The notification process was the topic of a congressional subcommittee hearing last month. Congress is also looking into whether the original consent decree went far enough to meet African American farmers’ needs. In January, the congressional subcommittee will consider accusations that the USDA withheld information that would have helped farmers prove their claims. Some black farmers have called on congress to pass legislation forcing USDA to pay. Lukata Mjumbe isn’t sure Congress has the authority to do that. But, he says, there are steps Congress can take, like fully appropriating funds for technical assistance. Last year Congress authorized spending $25 million on such programs, but only appropriated $5.9 million.
“I’ve never come across any farmer, at this point, that has saved their farm or kept their farm or even expanded their farm operation in any significant way as a result of a payout that they received from the Pigford-Glickman case. I can give you a long list of farmers, however, who have saved their farms, who have saved their land, who have continued to do the work that they love as a result of being able to access the right kinds of technical assistance and the right kinds of support that they are entitled to receive from the United States Department of Agriculture.”
But Gary Grant with the National Black Farmers and Agriculturalists Association isn’t optimistic.
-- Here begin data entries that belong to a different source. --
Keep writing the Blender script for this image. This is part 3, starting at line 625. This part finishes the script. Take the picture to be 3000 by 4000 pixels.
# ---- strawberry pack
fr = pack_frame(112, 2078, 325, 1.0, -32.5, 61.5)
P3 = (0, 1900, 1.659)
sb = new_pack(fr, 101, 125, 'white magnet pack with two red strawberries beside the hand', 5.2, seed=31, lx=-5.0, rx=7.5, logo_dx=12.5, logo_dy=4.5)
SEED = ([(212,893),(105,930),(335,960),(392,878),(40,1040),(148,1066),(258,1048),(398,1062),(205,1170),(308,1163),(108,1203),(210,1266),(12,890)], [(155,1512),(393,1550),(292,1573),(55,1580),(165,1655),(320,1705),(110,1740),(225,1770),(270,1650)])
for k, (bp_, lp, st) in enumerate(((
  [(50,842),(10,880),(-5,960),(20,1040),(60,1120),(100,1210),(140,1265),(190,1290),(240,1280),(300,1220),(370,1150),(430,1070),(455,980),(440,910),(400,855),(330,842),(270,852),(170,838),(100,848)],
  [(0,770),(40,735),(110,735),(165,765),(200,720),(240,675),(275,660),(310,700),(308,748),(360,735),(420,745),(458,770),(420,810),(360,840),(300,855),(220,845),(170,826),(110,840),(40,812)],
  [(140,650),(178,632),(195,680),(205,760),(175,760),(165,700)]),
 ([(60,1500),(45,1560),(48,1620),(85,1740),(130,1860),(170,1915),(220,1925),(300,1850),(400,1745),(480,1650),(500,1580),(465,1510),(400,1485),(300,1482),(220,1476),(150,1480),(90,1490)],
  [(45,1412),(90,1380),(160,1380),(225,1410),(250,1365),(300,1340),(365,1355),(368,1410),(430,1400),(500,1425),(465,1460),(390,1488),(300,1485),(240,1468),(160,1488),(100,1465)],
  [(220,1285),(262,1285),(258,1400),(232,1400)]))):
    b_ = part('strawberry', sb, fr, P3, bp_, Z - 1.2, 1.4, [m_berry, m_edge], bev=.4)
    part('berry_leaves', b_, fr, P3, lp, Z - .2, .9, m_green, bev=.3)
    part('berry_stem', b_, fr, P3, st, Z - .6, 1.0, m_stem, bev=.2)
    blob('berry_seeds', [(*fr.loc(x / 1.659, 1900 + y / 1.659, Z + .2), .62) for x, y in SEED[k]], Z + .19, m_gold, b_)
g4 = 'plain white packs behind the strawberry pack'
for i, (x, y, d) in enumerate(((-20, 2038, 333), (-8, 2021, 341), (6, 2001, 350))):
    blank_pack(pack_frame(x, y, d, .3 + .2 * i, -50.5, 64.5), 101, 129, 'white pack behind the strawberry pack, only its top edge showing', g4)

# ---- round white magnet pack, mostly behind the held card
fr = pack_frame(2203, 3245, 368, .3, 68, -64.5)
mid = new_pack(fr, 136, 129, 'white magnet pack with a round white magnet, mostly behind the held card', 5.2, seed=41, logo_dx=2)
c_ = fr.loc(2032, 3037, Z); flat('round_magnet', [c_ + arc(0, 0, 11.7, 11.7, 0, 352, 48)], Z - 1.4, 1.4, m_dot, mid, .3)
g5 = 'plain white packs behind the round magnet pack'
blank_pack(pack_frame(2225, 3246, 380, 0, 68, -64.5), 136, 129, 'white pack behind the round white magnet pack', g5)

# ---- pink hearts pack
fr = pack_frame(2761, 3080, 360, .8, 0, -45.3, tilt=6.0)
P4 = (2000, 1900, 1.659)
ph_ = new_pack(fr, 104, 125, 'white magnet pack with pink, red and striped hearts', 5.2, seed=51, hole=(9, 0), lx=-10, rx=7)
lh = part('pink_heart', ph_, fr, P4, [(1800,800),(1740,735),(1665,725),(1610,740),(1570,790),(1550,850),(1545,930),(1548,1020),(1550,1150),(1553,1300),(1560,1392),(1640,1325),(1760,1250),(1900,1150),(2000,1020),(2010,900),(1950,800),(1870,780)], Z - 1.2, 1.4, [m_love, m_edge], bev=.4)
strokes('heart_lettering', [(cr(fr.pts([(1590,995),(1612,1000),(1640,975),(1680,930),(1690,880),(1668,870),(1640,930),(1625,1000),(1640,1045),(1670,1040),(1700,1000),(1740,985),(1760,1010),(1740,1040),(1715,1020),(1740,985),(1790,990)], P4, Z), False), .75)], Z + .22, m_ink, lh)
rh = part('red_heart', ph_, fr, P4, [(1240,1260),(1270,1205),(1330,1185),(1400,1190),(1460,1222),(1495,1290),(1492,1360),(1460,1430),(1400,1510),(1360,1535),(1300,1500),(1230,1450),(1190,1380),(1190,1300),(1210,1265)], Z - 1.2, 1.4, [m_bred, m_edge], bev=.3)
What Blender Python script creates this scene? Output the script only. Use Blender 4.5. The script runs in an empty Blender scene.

“We’ve been testifying before congress since 1984 about the plight of black farmers so I’m not sure that it will go anywhere. I would hope that it would, but the issue of doing the kind of band-aiding does not solve the problem. The problem is still the plantation system that’s in place at the United States Department of Agriculture.”
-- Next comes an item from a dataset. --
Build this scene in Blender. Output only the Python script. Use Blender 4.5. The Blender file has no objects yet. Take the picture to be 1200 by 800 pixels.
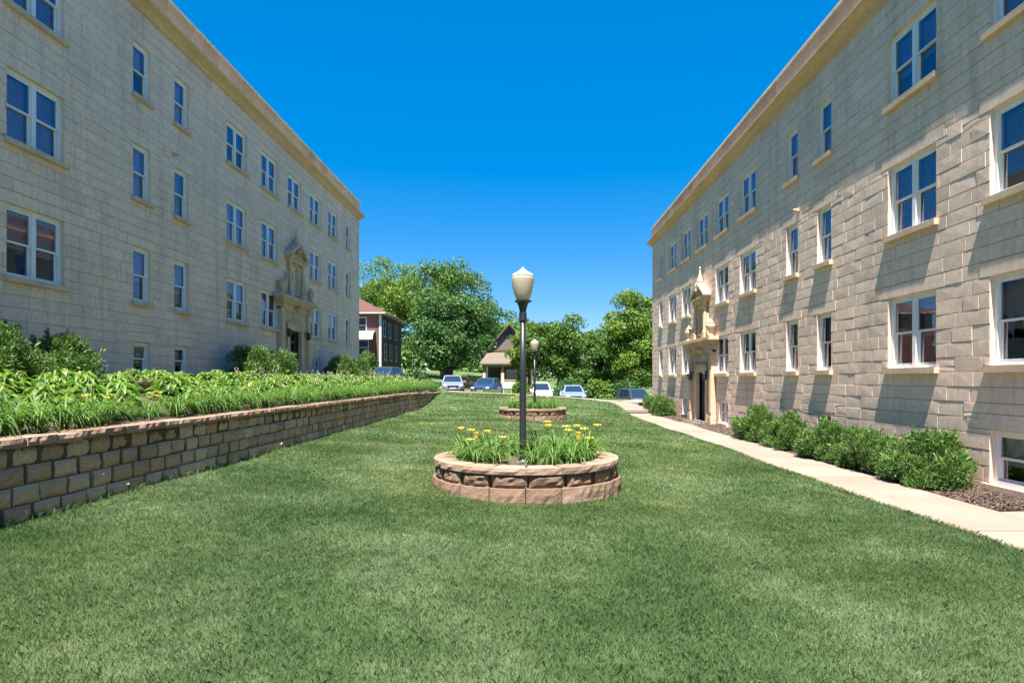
import bpy, bmesh, math, random
import numpy as np
from mathutils import Vector, Matrix
R = math.radians
random.seed(7); rng = np.random.default_rng(7)
scene = bpy.context.scene
COL = scene.collection

# ------------------------------------------------------------------ camera
cam = bpy.data.cameras.new('camera')
cam.sensor_width = 36; cam.lens = 22.5
cam.shift_x = -17/1200; cam.shift_y = 44/1200
cam.clip_start = 0.05; cam.clip_end = 5000
camo = bpy.data.objects.new('camera', cam); COL.objects.link(camo)
camo.location = (0, 0, 0); camo.rotation_euler = (R(90), 0, 0)
scene.camera = camo
# ------------------------------------------------------------------ sky, sun, exposure
SUN = Vector((-0.085, -0.42, 1.0)).normalized()           # towards the sun
world = bpy.data.worlds.new('World'); scene.world = world; world.use_nodes = True
nt = world.node_tree; bg = nt.nodes['Background']
sky = nt.nodes.new('ShaderNodeTexSky'); sky.sky_type = 'NISHITA'; sky.sun_disc = False
sky.sun_elevation = math.asin(SUN.z); sky.sun_rotation = math.atan2(SUN.x, SUN.y)
sky.air_density = 1.0; sky.dust_density = 3.0; sky.ozone_density = 3.0; sky.altitude = 3000
hs_ = nt.nodes.new('ShaderNodeHueSaturation'); hs_.inputs['Saturation'].default_value = 2.42
hs_.inputs['Hue'].default_value = 0.507
gm_ = nt.nodes.new('ShaderNodeGamma'); gm_.inputs[1].default_value = 0.45
nt.links.new(sky.outputs[0], gm_.inputs['Color']); nt.links.new(gm_.outputs[0], hs_.inputs['Color']); nt.links.new(hs_.outputs[0], bg.inputs['Color'])
bg.inputs['Strength'].default_value = 0.103
sl = bpy.data.lights.new('sun', 'SUN'); sl.energy = 3.2; sl.angle = R(0.5); sl.color = (1.0, 0.95, 0.87)
so = bpy.data.objects.new('sun', sl); COL.objects.link(so)
so.rotation_euler = (-SUN).to_track_quat('-Z', 'Y').to_euler(); so.location = (-5, -20, 40)
vs = scene.view_settings
vs.view_transform = 'Standard'; vs.look = 'None'; vs.gamma = 1; vs.use_curve_mapping = False
vs.exposure = 2.25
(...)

“Obviously, discrimination has not been wiped out as a result of the lawsuit and I don’t think anyone thought that was what was going to happen.”
Again, Lukata Mjumbe.
“If they did, that’s unfortunate because lawsuits don’t do that. A lawsuit is not going to bring about that level of dramatic transformation within an institution, within an agency that has evolved or devolved to that level of operation over a long period of time. What it takes is continued engagement from those that are the most critically important stakeholders, partnerships between policy makers, farmers, farm advocacy organizations.”
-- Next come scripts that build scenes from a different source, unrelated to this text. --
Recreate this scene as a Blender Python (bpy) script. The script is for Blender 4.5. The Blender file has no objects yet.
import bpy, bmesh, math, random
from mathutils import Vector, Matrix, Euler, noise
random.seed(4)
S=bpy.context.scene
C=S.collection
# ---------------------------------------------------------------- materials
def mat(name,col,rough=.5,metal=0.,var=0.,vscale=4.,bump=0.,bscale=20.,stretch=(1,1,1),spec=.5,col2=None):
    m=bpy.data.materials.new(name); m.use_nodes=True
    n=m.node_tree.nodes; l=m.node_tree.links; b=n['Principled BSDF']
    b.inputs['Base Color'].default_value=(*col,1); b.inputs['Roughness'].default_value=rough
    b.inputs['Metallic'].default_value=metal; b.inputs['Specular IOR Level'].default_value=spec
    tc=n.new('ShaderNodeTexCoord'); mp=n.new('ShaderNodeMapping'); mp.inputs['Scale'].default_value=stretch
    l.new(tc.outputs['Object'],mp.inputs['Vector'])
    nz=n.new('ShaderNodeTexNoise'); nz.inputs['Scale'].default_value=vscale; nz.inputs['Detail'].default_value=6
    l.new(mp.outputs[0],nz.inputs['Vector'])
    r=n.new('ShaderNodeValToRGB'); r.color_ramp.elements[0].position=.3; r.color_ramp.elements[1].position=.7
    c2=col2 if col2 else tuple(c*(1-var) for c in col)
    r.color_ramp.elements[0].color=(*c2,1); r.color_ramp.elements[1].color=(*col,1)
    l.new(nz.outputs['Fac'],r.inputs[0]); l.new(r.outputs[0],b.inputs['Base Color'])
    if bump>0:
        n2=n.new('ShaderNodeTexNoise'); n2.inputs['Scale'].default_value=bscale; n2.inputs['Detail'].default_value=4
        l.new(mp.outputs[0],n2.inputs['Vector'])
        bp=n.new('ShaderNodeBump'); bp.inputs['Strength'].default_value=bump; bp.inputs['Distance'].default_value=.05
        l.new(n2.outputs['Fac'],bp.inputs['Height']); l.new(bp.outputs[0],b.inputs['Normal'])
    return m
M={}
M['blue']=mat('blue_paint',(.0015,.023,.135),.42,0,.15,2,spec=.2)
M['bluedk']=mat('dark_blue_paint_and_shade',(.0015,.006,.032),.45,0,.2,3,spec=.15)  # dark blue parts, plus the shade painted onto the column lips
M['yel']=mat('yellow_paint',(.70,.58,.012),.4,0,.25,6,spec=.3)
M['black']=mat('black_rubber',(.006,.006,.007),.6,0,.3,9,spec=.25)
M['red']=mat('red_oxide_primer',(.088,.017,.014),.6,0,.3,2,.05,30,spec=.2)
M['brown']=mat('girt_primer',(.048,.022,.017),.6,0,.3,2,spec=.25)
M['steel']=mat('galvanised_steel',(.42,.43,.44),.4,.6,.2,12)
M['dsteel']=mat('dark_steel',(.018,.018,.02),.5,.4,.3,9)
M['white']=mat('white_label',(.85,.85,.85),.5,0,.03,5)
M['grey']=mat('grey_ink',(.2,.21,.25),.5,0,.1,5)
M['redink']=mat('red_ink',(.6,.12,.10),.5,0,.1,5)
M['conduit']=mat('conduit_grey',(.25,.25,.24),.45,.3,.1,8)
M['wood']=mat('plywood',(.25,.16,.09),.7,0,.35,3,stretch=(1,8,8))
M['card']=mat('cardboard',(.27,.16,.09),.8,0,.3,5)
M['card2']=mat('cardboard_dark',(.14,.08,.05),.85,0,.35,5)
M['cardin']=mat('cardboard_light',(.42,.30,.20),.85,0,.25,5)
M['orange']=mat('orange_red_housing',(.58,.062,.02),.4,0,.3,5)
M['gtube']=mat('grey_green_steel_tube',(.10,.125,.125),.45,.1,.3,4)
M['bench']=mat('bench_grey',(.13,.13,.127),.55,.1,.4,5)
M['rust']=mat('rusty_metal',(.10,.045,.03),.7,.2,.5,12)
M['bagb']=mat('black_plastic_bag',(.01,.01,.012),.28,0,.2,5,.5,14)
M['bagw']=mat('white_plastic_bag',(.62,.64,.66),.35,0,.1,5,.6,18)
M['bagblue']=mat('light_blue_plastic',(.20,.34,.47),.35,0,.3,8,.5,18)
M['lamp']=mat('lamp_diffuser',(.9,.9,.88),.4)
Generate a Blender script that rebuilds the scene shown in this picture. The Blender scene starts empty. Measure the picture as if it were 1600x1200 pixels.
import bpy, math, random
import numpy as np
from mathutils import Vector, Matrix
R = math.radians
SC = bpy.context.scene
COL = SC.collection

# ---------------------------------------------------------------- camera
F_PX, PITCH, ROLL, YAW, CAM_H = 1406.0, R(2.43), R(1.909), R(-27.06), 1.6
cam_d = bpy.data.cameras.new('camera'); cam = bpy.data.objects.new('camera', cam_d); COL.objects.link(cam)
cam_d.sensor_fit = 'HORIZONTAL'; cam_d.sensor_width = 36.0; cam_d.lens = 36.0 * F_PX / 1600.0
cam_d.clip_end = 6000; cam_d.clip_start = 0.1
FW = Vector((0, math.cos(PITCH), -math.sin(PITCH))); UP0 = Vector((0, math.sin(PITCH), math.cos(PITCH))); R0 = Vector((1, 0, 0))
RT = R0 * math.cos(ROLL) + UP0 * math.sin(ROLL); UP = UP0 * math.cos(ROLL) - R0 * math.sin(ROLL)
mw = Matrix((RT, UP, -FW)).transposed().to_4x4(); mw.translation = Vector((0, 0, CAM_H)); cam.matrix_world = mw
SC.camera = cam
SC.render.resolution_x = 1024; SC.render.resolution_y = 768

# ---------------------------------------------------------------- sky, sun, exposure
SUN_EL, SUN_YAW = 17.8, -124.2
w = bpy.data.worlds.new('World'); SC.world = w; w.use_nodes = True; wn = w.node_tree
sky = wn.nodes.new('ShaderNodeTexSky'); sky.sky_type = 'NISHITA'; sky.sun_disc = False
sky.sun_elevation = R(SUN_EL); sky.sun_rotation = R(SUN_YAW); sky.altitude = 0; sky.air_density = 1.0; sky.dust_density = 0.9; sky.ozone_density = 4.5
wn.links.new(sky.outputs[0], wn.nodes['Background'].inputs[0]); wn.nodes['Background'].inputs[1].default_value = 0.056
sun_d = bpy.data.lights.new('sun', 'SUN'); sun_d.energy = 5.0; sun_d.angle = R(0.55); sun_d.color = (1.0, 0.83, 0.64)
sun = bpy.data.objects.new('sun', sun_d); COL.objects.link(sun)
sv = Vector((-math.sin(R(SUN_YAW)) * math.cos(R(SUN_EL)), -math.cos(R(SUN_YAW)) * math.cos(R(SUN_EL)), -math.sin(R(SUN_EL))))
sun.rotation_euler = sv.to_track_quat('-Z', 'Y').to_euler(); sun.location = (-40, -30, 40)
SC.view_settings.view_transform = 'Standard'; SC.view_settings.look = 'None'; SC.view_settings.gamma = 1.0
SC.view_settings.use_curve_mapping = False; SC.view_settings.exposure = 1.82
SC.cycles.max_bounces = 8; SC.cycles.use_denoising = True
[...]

And that’s something that all can agree has resulted from the Pigford-Glickman case: increased dialogue about the challenges facing black farmers. Still, there’s a lot of conversation, and perhaps litigation, to be done. Earlier this fall 11 plaintiffs and Gary Grant’s organization filed a $20.5 billion lawsuit alleging USDA loan discrimination against black farmers from 1997 (the year the Pigford case was filed) to 2004.